== Stored data ==
•••••

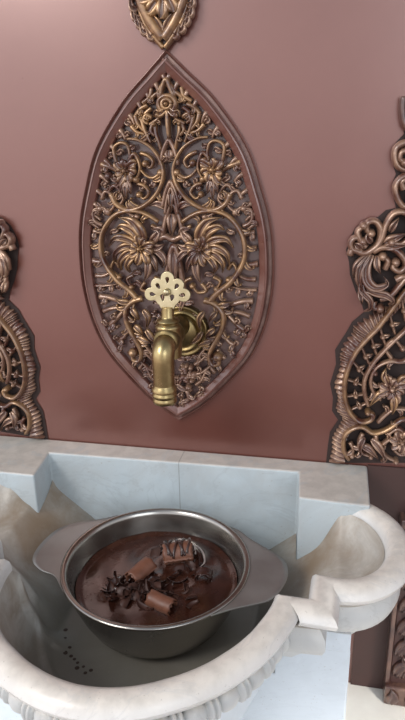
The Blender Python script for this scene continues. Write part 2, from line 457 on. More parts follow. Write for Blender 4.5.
# upper filler inside the point
mb = MB()
for a in ([(166, 78), (160, 86), (157, 94), (160, 101)], [(157, 92), (151, 97), (147, 103)], [(150, 88), (148, 97), (141, 103)], [(146, 105), (139, 109), (134, 116)], [(150, 108), (144, 114), (147, 121)]):
    P = stem(mb, Pm(a), .0032, .006, .011, (.9, 1), 16); sprouts(mb, P, [(.5, 1, .010)], .0028)
for a in ([(151, 118), (145, 115), (143, 121), (147, 124)], [(149, 125), (153, 122), (157, 119), (160, 113)], [(154, 124), (155, 133), (158, 142), (160, 150)], [(152, 123), (150, 131), (154, 136)],
          [(140, 118), (143, 128), (147, 137), (150, 143)], [(130, 126), (136, 132), (143, 134)], [(134, 115), (137, 124), (143, 131)]):
    P = stem(mb, Pm(a), .0033, .007, .013, (1, .7), 16)
    sprouts(mb, P, [(.5, -1, .009)], .0026)
mb.add(*dome(at(153.5, 124.5), .0042, .012, .014)); mb.add(*dome(at(157, 115), .0048, .012, .014))
both(mb, 'point_scroll')
# central crown and drops
mb = MB()
c = at(166.5, 104)
ring = [(c[0]+.0135*math.cos(a), c[1]+.0135*math.sin(a)*.85) for a in np.linspace(-.5*PI+.5, 1.5*PI-.5, 20)]
stem(mb, ring, .0036, .008, .016, (1, 1), 30)
ring = [(c[0]+.007*math.cos(a), c[1]+.0065*math.sin(a)) for a in np.linspace(0, 2*PI, 16)]
stem(mb, ring, .0032, .008, .018, (1, 1), 24)
mb.add(*dome(c, .0035, .014, .018))
stem(mb, Pm([(159, 99), (161, 88), (165, 79), (169, 88), (173, 98)]), .0034, .007, .013, (1, 1), 26)
stem(mb, Pm([(167, 110), (167.5, 124), (168.5, 138)]), .0040, .012, .014, (1, .7), 14)
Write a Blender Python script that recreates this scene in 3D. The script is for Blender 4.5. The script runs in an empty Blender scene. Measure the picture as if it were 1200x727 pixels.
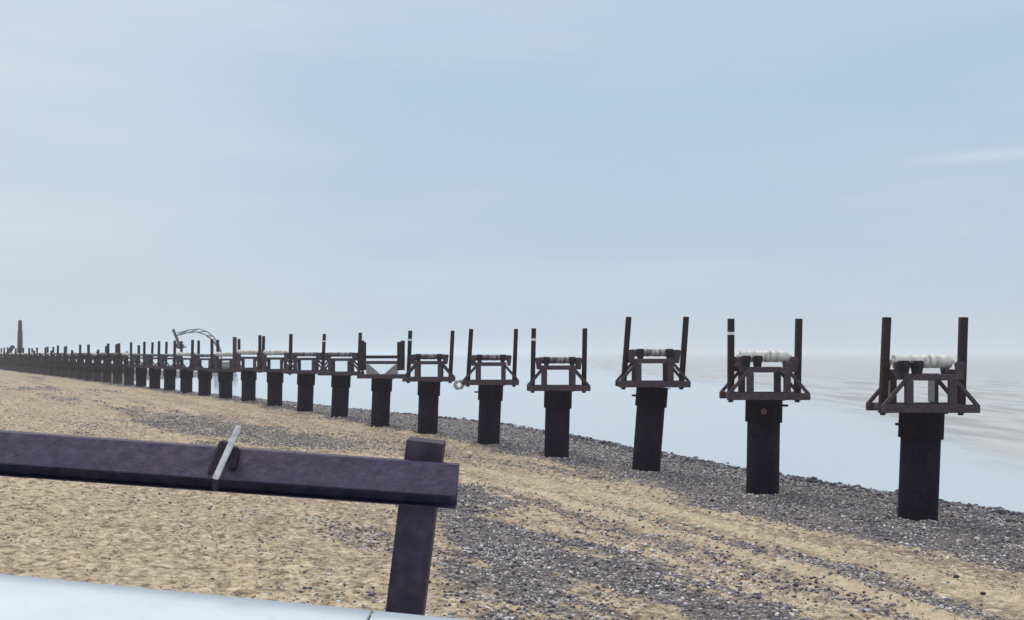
import bpy, bmesh, math, random
import numpy as np
from mathutils import Vector, Matrix

S = bpy.context.scene
COL = S.collection
R = math.radians

# ------------------------------------------------------------------ camera, sky, sun, exposure
F = 1100.0            # focal length in pixels of the 1200 px wide photograph
HZ = 414.0            # row of the sea horizon in the photograph
EYE = 4.3             # eye height above the sea (sea level is z = 0)

cam_d = bpy.data.cameras.new('camera')
cam_d.sensor_width = 36.0
cam_d.lens = 36.0 * F / 1200.0
cam_d.shift_y = (HZ - 363.5) / 1200.0
cam_d.clip_start = 0.1
cam_d.clip_end = 30000
cam = bpy.data.objects.new('camera', cam_d)
COL.objects.link(cam)
cam.location = (0, 0, EYE)
cam.rotation_euler = (R(90), 0, 0)
S.camera = cam

S.render.engine = 'CYCLES'
S.cycles.use_denoising = True
S.cycles.max_bounces = 6
S.cycles.volume_bounces = 3
S.view_settings.view_transform = 'Standard'
S.view_settings.look = 'None'
S.view_settings.exposure = 0.0
S.view_settings.gamma = 1.0

SUN_ELEV, SUN_AZ = 58.0, -28.0      # degrees, azimuth clockwise from +Y (high, beyond the row)
wd = bpy.data.worlds.new('World')
S.world = wd
wd.use_nodes = True
nt = wd.node_tree
for n_ in list(nt.nodes):
    nt.nodes.remove(n_)


def wn(kind, **kw):
    n = nt.nodes.new(kind)
    for k, v in kw.items():
        setattr(n, k, v)
    return n


def wl(a, b):
    nt.links.new(a, b)


sky = wn('ShaderNodeTexSky', sky_type='NISHITA', sun_disc=False)
sky.sun_elevation = R(SUN_ELEV)
sky.sun_rotation = R(SUN_AZ)
sky.air_density = 1.0
sky.dust_density = 3.0
bg_sky = wn('ShaderNodeBackground')
bg_sky.inputs['Strength'].default_value = 0.10
wl(sky.outputs[0], bg_sky.inputs[0])
tc = wn('ShaderNodeTexCoord')
sep = wn('ShaderNodeSeparateXYZ')
wl(tc.outputs['Generated'], sep.inputs[0])
ramp = wn('ShaderNodeValToRGB')
wl(sep.outputs['Z'], ramp.inputs[0])
cr = ramp.color_ramp
cr.elements[0].position = 0.0
cr.elements[0].color = (0.560, 0.670, 0.790, 1)
cr.elements[1].position = 1.0
cr.elements[1].color = (1.0, 1.0, 1.0, 1)
for p_, c_ in ((0.06, (0.535, 0.655, 0.785)), (0.15, (0.480, 0.615, 0.755)), (0.27, (0.460, 0.605, 0.760)),
               (0.36, (0.50, 0.63, 0.78)), (0.60, (0.85, 0.90, 0.95))):
    e_ = cr.elements.new(p_)
    e_.color = (*c_, 1)
# long thin streaks of cloud
mp = wn('ShaderNodeMapping')
mp.inputs['Scale'].default_value = (1.6, 1.6, 11.0)
mp.inputs['Rotation'].default_value = (0.0, R(-5), 0.0)
wl(tc.outputs['Generated'], mp.inputs[0])
n1 = wn('ShaderNodeTexNoise')
n1.inputs['Scale'].default_value = 1.7
n1.inputs['Detail'].default_value = 5.0
n1.inputs['Roughness'].default_value = 0.5
wl(mp.outputs[0], n1.inputs['Vector'])
mr = wn('ShaderNodeMapRange')
mr.inputs['From Min'].default_value = 0.42
mr.inputs['From Max'].default_value = 0.75
mr.inputs['To Max'].default_value = 0.42
wl(n1.outputs['Fac'], mr.inputs['Value'])
# the brighter bank of cloud high on the left
dt = wn('ShaderNodeVectorMath', operation='DOT_PRODUCT')
dt.inputs[1].default_value = Vector((-0.62, 0.74, 0.27)).normalized()
nrm = wn('ShaderNodeVectorMath', operation='NORMALIZE')
wl(tc.outputs['Generated'], nrm.inputs[0])
wl(nrm.outputs['Vector'], dt.inputs[0])
mr2 = wn('ShaderNodeMapRange', interpolation_type='SMOOTHSTEP')
mr2.inputs['From Min'].default_value = 0.84
mr2.inputs['From Max'].default_value = 1.0
mr2.inputs['To Max'].default_value = 0.62
wl(dt.outputs['Value'], mr2.inputs['Value'])
n2 = wn('ShaderNodeTexNoise')
n2.inputs['Scale'].default_value = 3.2
n2.inputs['Detail'].default_value = 4.0
wl(tc.outputs['Generated'], n2.inputs['Vector'])
mm = wn('ShaderNodeMath', operation='MULTIPLY_ADD')
wl(n2.outputs['Fac'], mm.inputs[0])
mm.inputs[1].default_value = 0.7
mm.inputs[2].default_value = 0.62
m3 = wn('ShaderNodeMath', operation='MULTIPLY')
wl(mr2.outputs[0], m3.inputs[0])
wl(mm.outputs[0], m3.inputs[1])
dw = wn('ShaderNodeMath', operation='MULTIPLY_ADD')
wl(sep.outputs['X'], dw.inputs[0])
dw.inputs[1].default_value = -0.02
dw.inputs[2].default_value = 0.0
zw = wn('ShaderNodeMath', operation='ADD')
wl(sep.outputs['Z'], zw.inputs[0])
wl(dw.outputs[0], zw.inputs[1])
zs = wn('ShaderNodeMath', operation='SUBTRACT')
wl(zw.outputs[0], zs.inputs[0])
zs.inputs[1].default_value = 0.176
za = wn('ShaderNodeMath', operation='ABSOLUTE')
wl(zs.outputs[0], za.inputs[0])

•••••

== What is needed ==
From the data above, pick out each line containing "script" and copy it.

== Result ==
The Blender Python script for this scene continues. Write part 2, from line 457 on. More parts follow. Write for Blender 4.5.
Write a Blender Python script that recreates this scene in 3D. The script is for Blender 4.5. The script runs in an empty Blender scene. Measure the picture as if it were 1200x727 pixels.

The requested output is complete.